Tuesday, January 6, 2015

Kampot and Kep

Kampot is fantastic. A highlight city for both Emily and me.

Our second day in Kampot started with an incredible breakfast at an expat-run coffeeshop here. There seems to be a large expat community here despite the relatively small size of the town.

After breakfast we rented motorbikes (Emily has requested that should her mother read this, she replace all subsequent uses of the word motorbike with bicycle). This was my first time piloting a motorbike and I fell within the first sixty seconds. Scraped my foot a little bit and then got going. The rest of the day was without incident. I did however have to ride the pink motorbike with the Garfield floor mat. Emily was quite adamant about not riding that one. I think the locals got a kick out of it.


Motorbikes are definitely the way to see SE Asia--I should've done this sooner. It helps that here the roads are pretty good and the traffic is light, but you just see so much more. Our first stop was a local pepper farm.

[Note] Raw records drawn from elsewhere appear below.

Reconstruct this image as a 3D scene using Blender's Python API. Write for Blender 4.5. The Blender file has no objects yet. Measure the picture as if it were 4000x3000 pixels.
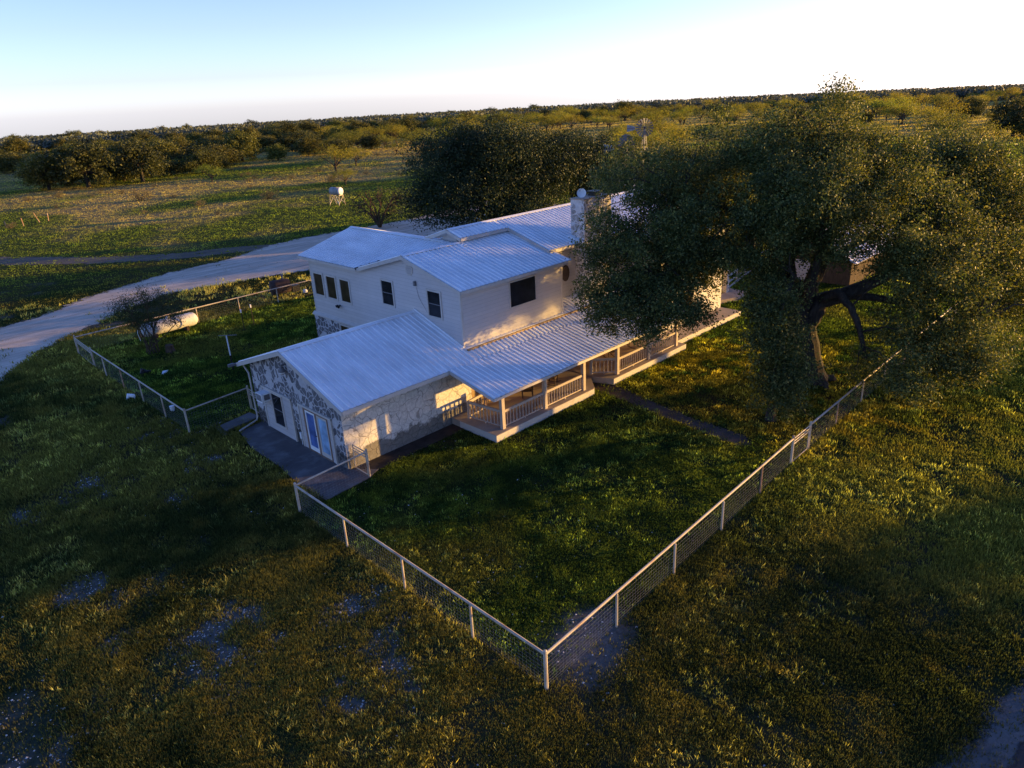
import bpy, math, random
import numpy as np
from mathutils import Vector, Matrix
random.seed(7); RNG = np.random.default_rng(11)
scene = bpy.context.scene
col = scene.collection
PI = math.pi

# ------------------------------------------------------------------ materials
def nt(name):
    m = bpy.data.materials.new(name); m.use_nodes = True
    t = m.node_tree; t.nodes.clear()
    out = t.nodes.new('ShaderNodeOutputMaterial')
    return m, t, out
def N(t, typ, **kw):
    n = t.nodes.new(typ)
    for k, v in kw.items():
        if k.startswith('i_'): n.inputs[k[2:].replace('_', ' ')].default_value = v
        else: setattr(n, k, v)
    return n
def L(t, a, b): t.links.new(a, b)
def ramp(t, fac, stops):
    r = t.nodes.new('ShaderNodeValToRGB'); e = r.color_ramp.elements
    while len(e) < len(stops): e.new(0.5)
    for i, (p, c) in enumerate(stops):
        e[i].position = p; e[i].color = (c[0], c[1], c[2], 1) if not isinstance(c, (int, float)) else (c, c, c, 1)
    if fac is not None: L(t, fac, r.inputs[0])
    return r.outputs[0]
def noise(t, vec, scale, detail=4, rough=.55, dim='3D'):
    n = N(t, 'ShaderNodeTexNoise'); n.inputs['Scale'].default_value = scale
    n.inputs['Detail'].default_value = detail; n.inputs['Roughness'].default_value = rough
    if vec is not None: L(t, vec, n.inputs['Vector'])
    return n.outputs['Fac']
def mixc(t, fac, a, b, blend='MIX'):
    m = N(t, 'ShaderNodeMix', data_type='RGBA', blend_type=blend)
    for s, v in ((m.inputs[0], fac), (m.inputs[6], a), (m.inputs[7], b)):
        if isinstance(v, (int, float)): s.default_value = v
        elif isinstance(v, tuple): s.default_value = (v[0], v[1], v[2], 1)
        else: L(t, v, s)
    return m.outputs[2]
def bumpn(t, h, strength=.3, dist=.02):
    b = N(t, 'ShaderNodeBump'); b.inputs['Strength'].default_value = strength; b.inputs['Distance'].default_value = dist
    L(t, h, b.inputs['Height']); return b.outputs['Normal']
def pbsdf(t, out, color, rough=.7, normal=None, metal=0., spec=.3):
    b = N(t, 'ShaderNodeBsdfPrincipled')
    if isinstance(color, tuple): b.inputs['Base Color'].default_value = (*color, 1)
    else: L(t, color, b.inputs['Base Color'])
    if isinstance(rough, (int, float)): b.inputs['Roughness'].default_value = rough
    else: L(t, rough, b.inputs['Roughness'])
    b.inputs['Metallic'].default_value = metal
    b.inputs['Specular IOR Level'].default_value = spec
    if normal is not None: L(t, normal, b.inputs['Normal'])
    L(t, b.outputs[0], out.inputs[0]); return b
def coord(t): return N(t, 'ShaderNodeTexCoord').outputs['Object']
def pos(t): return N(t, 'ShaderNodeNewGeometry').outputs['Position']

def m_plain(name, c, var=.15, scale=3., rough=.7, metal=0., bump=.0, dirt=None, dscale=1.5, spec=.3):
    m, t, out = nt(name); p = pos(t)
    n = noise(t, p, scale, 5, .6)
    c1 = tuple(x * (1 - var) for x in c); c2 = tuple(min(1, x * (1 + var)) for x in c)
    cc = ramp(t, n, [(.3, c1), (.7, c2)])
    if dirt:
        d = noise(t, p, dscale, 6, .65)
        cc = mixc(t, ramp(t, d, [(.5, 0.), (.72, .8)]), cc, dirt)
    nb = bumpn(t, noise(t, p, scale * 8, 4), bump, .02) if bump else None
    pbsdf(t, out, cc, rough, nb, metal, spec); return m

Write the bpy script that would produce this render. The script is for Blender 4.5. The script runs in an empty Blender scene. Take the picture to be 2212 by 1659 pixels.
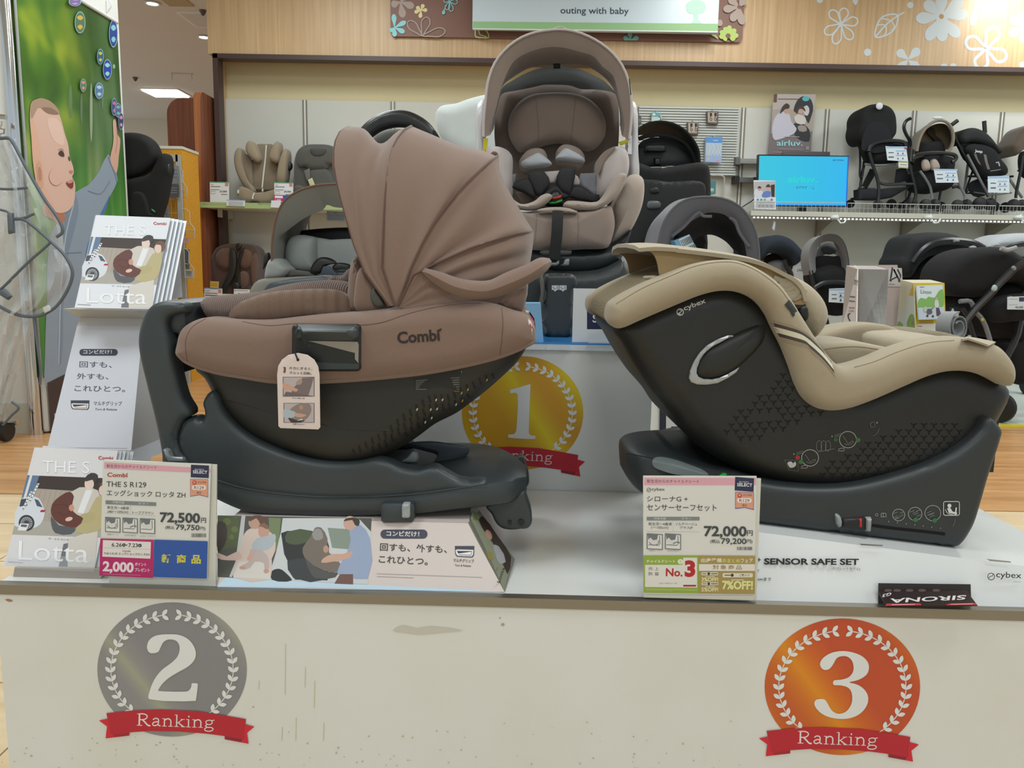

Kampot is world renowned for its pepper. I've heard it said that it is required for a Michelin rating. It is also soon to receive a locality-specific appellation rule, such that Kampot pepper can only be produced here, as champagne can only be produced in Champagne.


The farm was nice. We stopped into the restaurant for a cocktail containing some of their pepper. Emily had a bloody mary, I had a dalmatian (a greyhound with pepper). They were both quite good. Initially the bartender didn't know how to make a bloody mary, so the owner of the farm/resort had to do it. Fortunately, he was sitting just a couple tables away. Both of the drinks were great, but he insisted that when we were in Phnom Penh we stop into the restaurant of a friend of his (also seated at that table) for the best bloody mary in the world.


We wandered the farm on our motorbikes for a while and then headed to Kep. Kep is a much smaller town than Kampot, and seems to be pretty low on the tourist list. There's no center to the town and it seems there are only a few things to see there. Our first stop was probably the best of these, the crab market.


We sat down at a delightful little restaurant right on the water and had a late lunch of crab cooked with fresh green peppercorns and fish grilled with lemon. The crab was incredible. We're considering driving back for dinner tonight.


The next thing to see in town are the decaying French villas that occupy a large area on the hill. Each property has a wall around it, and some of them are in the process of being rebuilt, but the majority look something like the one we popped into for a minute--a terribly decayed remnant of a structure overgrown with thick vegetation.


There's a National Park in Kep, but we didn't have enough time to visit before sundown, and there's also a beach, but we've seen enough beaches lately.